2. Denote by ${\displaystyle \operatorname {Lim} _{J}}$ the projection of ${\displaystyle S}$ to ${\displaystyle S/J}$ composed with the identification of the latter with ${\displaystyle {\mathbb {R} }}$, so that ${\displaystyle \operatorname {Lim} _{J}:S\to {\mathbb {R} }}$. Prove that for any scalar ${\displaystyle c\in {\mathbb {R} }}$ and any bounded sequences ${\displaystyle (a_{n}),(b_{n})\in S}$, we have that ${\displaystyle \operatorname {Lim} _{J}(ca_{n})=c\cdot \operatorname {Lim} _{J}(a_{n})}$, ${\displaystyle \operatorname {Lim} _{J}(a_{n}+b_{n})=\operatorname {Lim} _{J}(a_{n})+\operatorname {Lim} _{J}(b_{n})}$, and ${\displaystyle \operatorname {Lim} _{J}(a_{n}b_{n})=(\operatorname {Lim} _{J}(a_{n}))(\operatorname {Lim} _{J}(b_{n}))}$. (Easy, no bonuses for this part).
3. Prove that if ${\displaystyle \lim a_{n}=\alpha }$ in the ordinary sense of limits of sequences, then ${\displaystyle \operatorname {Lim} _{J}a_{n}=\alpha }$.
4. Is there a ${\displaystyle J}$ for which ${\displaystyle \operatorname {Lim} _{J}}$ is also translation invariant, namely such that ${\displaystyle \operatorname {Lim} _{J}(a_{n})=\operatorname {Lim} _{J}(a_{n+1})}$? (Again, easy).

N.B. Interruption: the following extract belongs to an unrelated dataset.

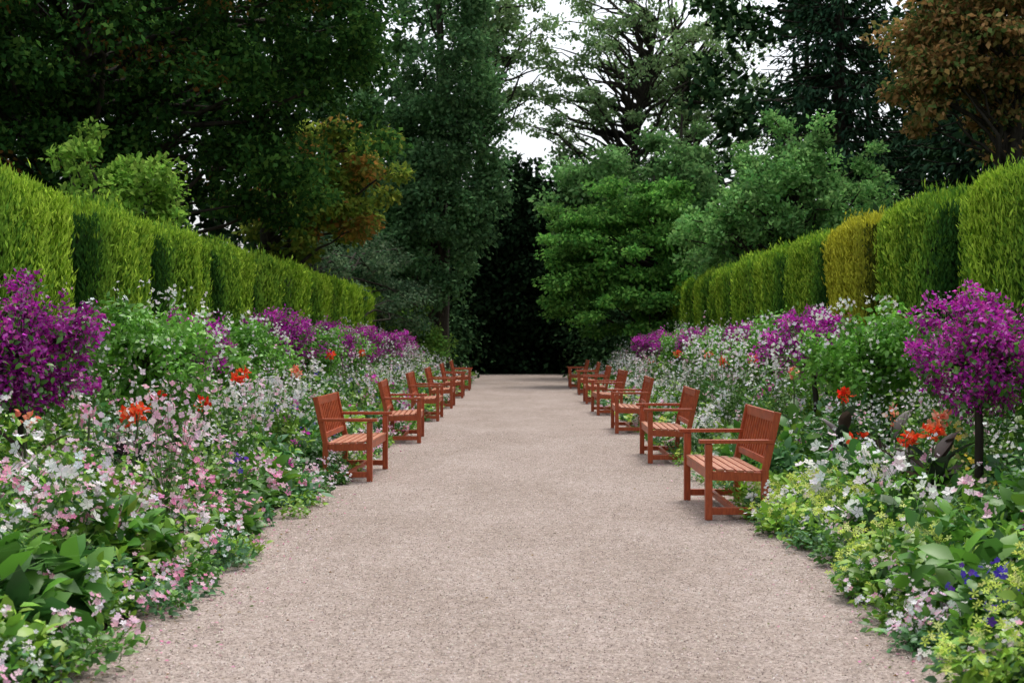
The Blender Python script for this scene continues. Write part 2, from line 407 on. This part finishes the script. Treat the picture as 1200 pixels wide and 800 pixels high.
for side in (-1,1):
    mb=MB()
    for zone,(ya,yb,dens,nl,near) in enumerate([(4.2,13.5,7.5,310,True),(13.5,24,5.5,220,True),(24,40,4,190,False),(40,58,3,130,False)]):
        nM=int((yb-ya)*2.75*dens)
        for i in range(nM):
            u=R.uniform(0,2.75); y=R.uniform(ya,yb); X=side*(2.12+.12+u)
            h=capped(X,y,top(u,side,y)*R.uniform(.6,1.22)); r=R.uniform(.18,.36)+.04*u
            q=R.uniform()
            green=[G_mid,G_mid,G_yel,G_yel,G_blu,G_drk][R.integers(0,6)]
            fl=None; nf=0; fs=R.choice([.015,.022,.03]); ft=FL5; tall=.14
            patch=math.sin(y*1.7+u*1.3+side)*.5+math.sin(y*.77-u*2.1)*.5
            q=np.clip(q-.32*patch,0,1)
            if side<0:
                if u<1.4 and y<12.5:
                    if q<.32: fl,nf=F_pink,72
                    elif q<.50: fl,nf=F_lpink,60
                    elif q<.61: fl,nf=F_white,66
                    elif q<.65: fl,nf=F_yel,25
                else:
                    if q<.20: fl,nf=F_white,75
                    elif q<.32: fl,nf=F_lpink,60
                    elif q<.38: fl,nf=F_mag,38
                    elif q<.41: fl,nf,fs=F_blue,40,.02
            else:
                if y<14:
                    if u<.45:
                        if q<.45: fl,nf,ft,fs=F_lime,90,STAR,.03; green=G_yel
                        elif q<.58: fl,nf=F_white,40
                    else:
                        if q<.18: fl,nf=F_white,58
                        elif q<.28: fl,nf=F_lpink,42
                        elif q<.33: fl,nf=F_mag,28
                        elif q<.36: fl,nf=F_yel,20
                else:
                    if q<.28: fl,nf=F_white,85
                    elif q<.40: fl,nf=F_lpink,60
                    elif q<.46: fl,nf=F_mag,38
                    elif q<.49: fl,nf=F_red,14
            if not near: nf=int(nf*.6); fs*=1.35
            lsz=(R.choice([.045,.07,.10,.15]) if near else R.choice([.09,.12]))
            mound(mb,X,y,r,h,green,fl,int(nl*(1.3 if lsz<.06 else 1)*(1 if lsz<.1 else .55)),nf,lsz,fs,near,tall=tall,ftpl=ft)
    # bulkier leafy shrubs standing in the border
    for i in range(26):
        y=12.2+i*1.55+R.uniform(-.5,.5); u=R.uniform(.9,2.0); X=side*(2.2+u)
        h=capped(X,y,R.uniform(1.0,1.38)); r=R.uniform(.32,.5)
        mound(mb,X,y,r,h,[G_mid,G_yel,G_mid,G_blu][i%4],[None,F_white,F_white,F_lpink][R.integers(0,4)],450 if y<24 else 270,60,.07 if y<24 else .10,.024 if y<24 else .03,y<24)
    for i in range(200):
        y=5+42*R.uniform()**1.2; u=R.uniform(.5,2.7)
        spray(mb,side*(2.2+u),y,top(u,side,y)*R.uniform(1.1,1.4)+.06,F_white if R.uniform()<.7 else F_lpink,5 if y<20 else 7,.017 if y<18 else .028,y<20)
    for i in range(45):
        y=5+25*R.uniform(); u=R.uniform(.0,2.2); blades(mb,side*(2.2+u),y,35,R.uniform(.4,.7)*(.6+.4*u),[(.12,.26,.05),(.18,.36,.08),(.08,.2,.04)])
    if side<0:
        for (x,y,r,h) in ((-2.5,6.5,.26,.42),(-2.45,7.2,.25,.40),(-2.75,6.9,.3,.6)):
            mound(mb,x,y,r,h,G_drk+G_mid,None,85,0,.20,.02,True)
        for (x,y,r,h) in ((-2.9,7.3,.35,.85),(-2.7,8.2,.32,.72),(-3.0,8.7,.34,.9),(-2.55,8.9,.28,.55),(-2.45,9.8,.28,.5),(-2.85,9.9,.3,.8)):
            mound(mb,x,y,r,h,G_mid+G_yel,F_pink if R.uniform()<.6 else F_lpink,300,110,.06,.024,True)
        for (x,y,r,h) in ((-3.5,9.0,.4,1.1),(-3.6,11.6,.45,1.15),(-3.1,13.6,.42,1.1),(-3.2,16.6,.45,1.25)):
            mound(mb,x,y,r,h,G_yel+G_mid,F_white,480,90,.065,.024,True)
        blades(mb,-2.9,6.4,60,.8,[(.12,.28,.07),(.2,.38,.09)]); blades(mb,-3.3,8.2,60,1.0,[(.12,.28,.06)])
        mound(mb,-2.85,8.0,.25,.86,G_mid,F_white,90,60,.08,.04,True)
        mound(mb,-2.35,11.5,.3,.5,G_mid,F_blue,160,12,.08,.026,True)
        for (x,y) in ((-2.5,9.6),(-2.9,11.2),(-3.1,8.9),(-2.6,12.6),(-3.0,14.6),(-2.8,16),(-3.1,17.2)): spray(mb,x,y,1.05,F_lpink if y<13 else F_white,16,.026,True,.4)
    else:
        mound(mb,2.18,6.5,.16,.36,G_mid,F_blue,120,45,.08,.024,True)
        for (x,y,r,h,n) in ((2.15,7.9,.3,.42,170),(2.25,8.4,.28,.45,120),(2.0,5.75,.26,.33,190),(2.05,10.5,.24,.32,130),(2.4,9.6,.28,.45,60),(2.35,6.2,.25,.5,90)):
            mound(mb,x,y,r,h,G_yel,F_lime,260,n,.07,.024,True,ftpl=STAR,tall=.08)
        for (x,y) in ((2.2,7.3),(2.35,6.9),(2.5,8.2)): mound(mb,x,y,.25,.5,G_mid,None,90,0,.16,.02,True)
        mound(mb,2.6,10.9,.28,.72,G_mid,F_white,140,70,.08,.045,True)
        mound(mb,2.45,9.2,.25,.62,G_mid,F_white,120,50,.08,.045,True)
        for (x,y) in ((2.9,14.5),(3.0,16),(2.7,18),(3.1,19.5),(2.9,21.5),(3.2,24)): spray(mb,x,y,1.45,F_white,24,.024,True,.5)
    for i in range(200):
        y=4.5+50*R.uniform()**1.3
        mound(mb,side*(2.08+R.uniform(-.16,.16)),y,R.uniform(.09,.22),R.uniform(.10,.28),[G_mid,G_yel,G_blu][R.integers(0,3)],[None,F_white,F_lpink,F_lime if side>0 else F_pink][R.integers(0,4)],110 if y<20 else 60,26,.05 if y<20 else .09,.018 if y<20 else .028,y<20)
    mb.build('flower_bed',[M_leaf,M_petal])

# bougainvillea standards
BG=[(.52,.03,.44),(.66,.08,.58),(.42,.02,.36),(.75,.2,.68),(.66,.08,.45)]
def boug(X,Y,zc,r,dark=1.,dens=1.):
    mb=MB(); p=curve([X+.03,Y,0],[X,Y,zc-.15],6,jit=.014); mb.tube(p,np.linspace(.042,.03,6),7,mi=2)
    nc=120; d=rdir(nc); rr=R.uniform(size=nc)**.45
    C=np.array([X,Y,zc])+d*r*rr[:,None]*np.array([1.05,1.05,.88])*(1+.16*R.normal(size=(nc,1)))
    for i in range(0,nc,2): mb.tube(curve(p[-1],C[i],4,jit=.02),[.014,.010,.006,.003],4,mi=2)
    pal=np.array(BG)*dark
    leafcloud(mb,C,R.uniform(.06,.16,nc),72,.043,pal,.9,RH,.4,1,.35,.1,.5)
    leafcloud(mb,C-[0,0,.03],R.uniform(.1,.18,nc),14,.06,G_mid,.9,LEAF,.4,0)
    n=18
    for i in range(n):
        q=rdir(1)[0]; q[2]=abs(q[2])*.8+.1; e=np.array([X,Y,zc])+q*r*R.uniform(1.05,1.3); cpts=curve([X,Y,zc],e,5,sag=.05); mb.tube(cpts,.003,3,mi=2)
        m=16; t=R.uniform(.6,1,m)[:,None]; P=np.array([X,Y,zc])*(1-t)+e*t+R.normal(size=(m,3))*.02; mb.add(RH,P,rdir(m),rdir(m),.04*R.uniform(.7,1.2,m),pick(pal,m),1)
    mb.build('bougainvillea_standard',[M_leaf,M_petal,M_bark])
boug(3.75,11.3,1.42,.53); boug(3.7,17.4,1.44,.52,.95); boug(3.8,23.,1.40,.42,.9); boug(3.7,28.5,1.4,.42,.9); boug(3.7,34,1.35,.4); boug(3.7,40,1.35,.4)
boug(3.9,6.0,1.36,.46)
boug(-3.75,10.2,1.42,.53,.66); boug(-3.85,15.8,1.42,.42,.8); boug(-3.75,21.2,1.52,.52,.75); boug(-3.75,26.6,1.46,.46,.9); boug(-3.7,31.5,1.42,.46,.85); boug(-3.7,37,1.36,.42); boug(-3.8,43,1.4,.42)
def vine(X,Y,zc,r,name='white_flowered_bush'):
    mb=MB(); p=curve([X+.03,Y,0],[X,Y,zc-.1],6,jit=.012); mb.tube(p,np.linspace(.035,.022,6),7,mi=2)
    nc=85; d=rdir(nc); rr=R.uniform(size=nc)**.4
    C=np.array([X,Y,zc])+d*r*rr[:,None]*np.array([1.1,1,.8])*(1+.18*R.normal(size=(nc,1)))
    for i in range(0,nc,3): mb.tube(curve(p[-1],C[i],4,jit=.02),[.012,.009,.006,.003],4,mi=2)
    leafcloud(mb,C,R.uniform(.12,.24,nc),72,.07,[(.14,.36,.04),(.21,.46,.07),(.10,.27,.03)],.9,LEAF,.5,0)
    n=220; d=rdir(n); d[:,2]=abs(d[:,2]); N=d+R.normal(size=(n,3))*.3
    hd=R.integers(0,60,n); P=(np.array([X,Y,zc])+d*r*1.15*[1,1,.85])[hd]+R.normal(size=(n,3))*.03
    mb.add(FL5,P,np.cross(N,rdir(n)),N,.024*R.uniform(.6,1.1,n),pick(F_white,n,.08),1)
    mb.build(name,[M_leaf,M_petal,M_bark])
vine(3.7,14.6,1.34,.66); vine(-3.65,13.2,1.30,.76); vine(3.7,20.3,1.35,.55); vine(-3.8,18.5,1.3,.58); vine(3.7,26,1.3,.5); vine(-3.7,24,1.3,.5); vine(-3.8,29,1.3,.5); vine(3.8,31.5,1.3,.5)

def canna(X,Y,h,fz,bronze,fcol,nfl=26,name='canna_lily'):
    mb=MB(); n=8
    z=np.linspace(.15,h*.8,n); a=R.uniform(0,2*np.pi,n)
    D=np.stack([np.cos(a)*.5,np.sin(a)*.5,np.full(n,.8)],1); N=np.stack([-np.cos(a)*.7,-np.sin(a)*.7,np.full(n,.6)],1)
    P=np.stack([X+np.cos(a)*.02,Y+np.sin(a)*.02,z],1)
    pal=[(.05,.03,.035),(.07,.05,.04),(.03,.05,.03)] if bronze else [(.10,.24,.05),(.07,.19,.05)]
    mb.add(CAN,P,D,N,R.uniform(.28,.42,n),pick(pal,n))
    st=curve([X,Y,0],[X,Y,fz],5,jit=.005); mb.tube(st,.009,5,col=(.08,.12,.04))
    m=int(nfl*1.6); d=rdir(m); P=np.array([X,Y,fz])+d*[.075,.075,.07]*R.uniform(.2,1,(m,1))
    mb.add(LEAF,P,d*.7+R.normal(size=(m,3))*.5+[0,0,.2],rdir(m),np.stack([R.uniform(.06,.09,m),R.uniform(.035,.065,m),np.full(m,.1)],1),pick(fcol,m,.2),1)
    mb.build(name,[M_leaf,M_petal])
F_or=[(.88,.10,.03),(.88,.17,.06),(.85,.06,.025),(.88,.26,.12)]; F_sal=[(.88,.32,.2),(.88,.22,.14),(.88,.5,.35)]
for (X,Y,h,fz,b,c,m) in ((-3.0,10.6,.8,.94,1,F_or,36),(-3.15,10.9,.7,.90,1,F_or,20),(-3.1,14.9,.85,1.1,0,F_red,26),(-3.2,15.5,.9,1.15,0,F_or,20),
    (-3.2,22.8,1.,1.28,0,F_or,30),(-3.3,28,1.,1.25,0,F_or,26),(-2.9,17.5,.8,1.1,0,F_sal,26),(-3.4,9.3,.9,.98,1,F_sal,12),(-3.05,9.6,.5,.98,0,F_pink,14),
    (3.15,10.5,.7,.80,1,F_or,34),(3.3,10.8,.7,.88,1,F_sal,26),(3.02,10.7,.6,.74,1,F_or,22),(3.1,13.2,.85,.98,1,F_red,20),(3.3,12.2,.8,.85,1,F_sal,10),(3.1,15.6,.8,1.15,0,F_sal,16),(3.2,19,.9,1.25,0,F_or,24),
    (3.2,23.5,1,1.28,0,F_sal,26),(3.1,21,.9,1.2,0,F_or,26),(3.2,28,1,1.25,0,F_or,26),(-3.3,12.2,.8,1.0,1,F_red,10),(2.9,11.8,.6,.68,0,F_red,6),(-2.9,12.4,.7,.92,0,F_red,10)):
    canna(X,Y,h,fz,b,c,m)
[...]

Warning. The right order for solving these questions is not necessarily the order in which they are presented.

Opinion. The sum total of all that is that using the axiom of choice you can construct things that are both too good to be true and not really useful anyway. Blame the axiom of choice, don't blame me.

Term Test

The MAT 1100 Core Algebra I Term Test took place on Monday October 20 at 1:10PM at Bahen 6183. Here's the PDF: TT-1100.pdf.

The average grade is about 77.5/100 and the standard deviation is about 20. The complete list of grades is as follows:

100 100 100 99 98 96 94 89 76 70 65 63 61 60 56 54 37

Appeals

Remember! Grading is a difficult process and mistakes always happen - solutions get misread, parts are forgotten, grades are not added up correctly. You must read your exam and make sure that you understand how it was graded. If you disagree with anything, don't hesitate to complain!

The deadline to start the appeal process is Thursday October 30 at 2:30PM.